Ah, For That Lone Whistle in the Night

Amtrak's Montrealer appears destined to join lots of other passenger trains as mere memories, but rail travel deserves much better

WHEN the Montrealer pulls into the Amherst, Mass., station a little after 2 a.m. on Friday, March 30, it will be its last time. It will still fill up all the space on Main and Railroad. It will still make a grand two longs and two shorts on its whistle. It will still bend the curve as though it and the curve were one. When the conductor in the wink of an eye dismounts the train and calls ''all aboard,'' he will mean me. I have a ticket on the last train. I will be a part of the ''all'' and the ''aboard,'' at least one more time.

But Saturday night the station will be silent. When I get off my last Montrealer the morning of April 1, I'll still be praying that my lost train is just an April Fools' Day joke.

One year in Philadelphia long ago I played a trick on my housemate for April Fools'. I played the trick two years in a row. The first year I just took her car keys and moved her VW bug around the corner and let her think that her car was stolen. The second year I didn't bother moving her car and just kidded her over breakfast. ''Your car is stolen again, ha, ha.'' When she couldn't find it, she came in to get me to undo the trick and find her car so she could go to work. It was really stolen! I hadn't done a thing with it.

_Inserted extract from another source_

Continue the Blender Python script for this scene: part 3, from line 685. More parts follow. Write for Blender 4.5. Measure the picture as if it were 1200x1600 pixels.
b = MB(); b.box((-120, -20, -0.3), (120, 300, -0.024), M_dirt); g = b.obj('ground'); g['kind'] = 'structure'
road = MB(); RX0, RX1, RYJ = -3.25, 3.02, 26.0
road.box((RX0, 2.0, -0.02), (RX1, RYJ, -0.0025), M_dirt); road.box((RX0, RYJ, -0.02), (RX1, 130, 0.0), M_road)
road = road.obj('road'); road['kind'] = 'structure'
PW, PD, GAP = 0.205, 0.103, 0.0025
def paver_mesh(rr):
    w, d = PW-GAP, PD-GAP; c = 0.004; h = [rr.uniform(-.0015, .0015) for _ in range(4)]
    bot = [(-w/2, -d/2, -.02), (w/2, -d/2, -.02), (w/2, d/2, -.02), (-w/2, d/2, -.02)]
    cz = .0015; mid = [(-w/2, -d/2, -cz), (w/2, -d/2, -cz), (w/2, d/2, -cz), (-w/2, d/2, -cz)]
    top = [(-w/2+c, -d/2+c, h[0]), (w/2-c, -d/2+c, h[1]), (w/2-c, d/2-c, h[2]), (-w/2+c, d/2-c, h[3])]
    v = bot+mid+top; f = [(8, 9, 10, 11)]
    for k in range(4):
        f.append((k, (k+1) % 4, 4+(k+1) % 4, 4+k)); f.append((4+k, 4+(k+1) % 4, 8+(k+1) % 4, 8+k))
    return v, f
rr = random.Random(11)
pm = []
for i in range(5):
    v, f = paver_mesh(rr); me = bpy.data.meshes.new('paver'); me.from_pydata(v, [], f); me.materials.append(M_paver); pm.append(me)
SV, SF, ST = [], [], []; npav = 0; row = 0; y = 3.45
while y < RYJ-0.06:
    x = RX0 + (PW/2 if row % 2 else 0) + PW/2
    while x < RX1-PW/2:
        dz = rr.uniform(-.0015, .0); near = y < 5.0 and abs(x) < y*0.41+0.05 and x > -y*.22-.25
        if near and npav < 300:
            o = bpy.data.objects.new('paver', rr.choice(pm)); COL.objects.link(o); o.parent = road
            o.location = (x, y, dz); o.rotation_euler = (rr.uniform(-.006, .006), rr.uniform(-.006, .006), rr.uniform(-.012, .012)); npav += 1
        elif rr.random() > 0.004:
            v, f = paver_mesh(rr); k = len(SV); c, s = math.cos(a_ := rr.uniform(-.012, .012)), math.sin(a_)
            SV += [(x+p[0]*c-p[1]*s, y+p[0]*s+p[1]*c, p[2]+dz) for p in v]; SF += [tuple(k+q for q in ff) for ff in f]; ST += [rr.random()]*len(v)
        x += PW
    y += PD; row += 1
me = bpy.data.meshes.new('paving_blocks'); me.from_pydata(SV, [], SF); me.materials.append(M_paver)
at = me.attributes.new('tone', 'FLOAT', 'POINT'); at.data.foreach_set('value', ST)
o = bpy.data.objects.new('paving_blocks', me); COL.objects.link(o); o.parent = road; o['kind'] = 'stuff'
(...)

Maybe Congress is up to the same foolishness with Amtrak. They've got to be kidding.

The last time I took the train, I sat down next to an older woman, who got off at Montpelier, Vt., later that morning for her mother's funeral. She had a hand-crocheted blanket on her lap. When I sat down, she moved her vinyl purse to the other side of her seat, nodded at me, and returned to sleep. We didn't talk till the breakfast that we shared. She had brought two rolls with her. I got the coffee.

The beauty of the train is that it is not the plane. It is blue-, not white-collar transportation. When the mayors of the less-than-great Northeast met to defend the Montrealer against the congressional ax, they were defending the blue collars. The vinyl purses. The woman with three children who somehow manages to let them all sleep on her all night.

The mayors were not defending my romancing of rail. They don't care how many nights I enjoyed the piano car. The mayors were defending the people whose children sleep in the seat on them, the people who don't take planes to their mothers' funerals.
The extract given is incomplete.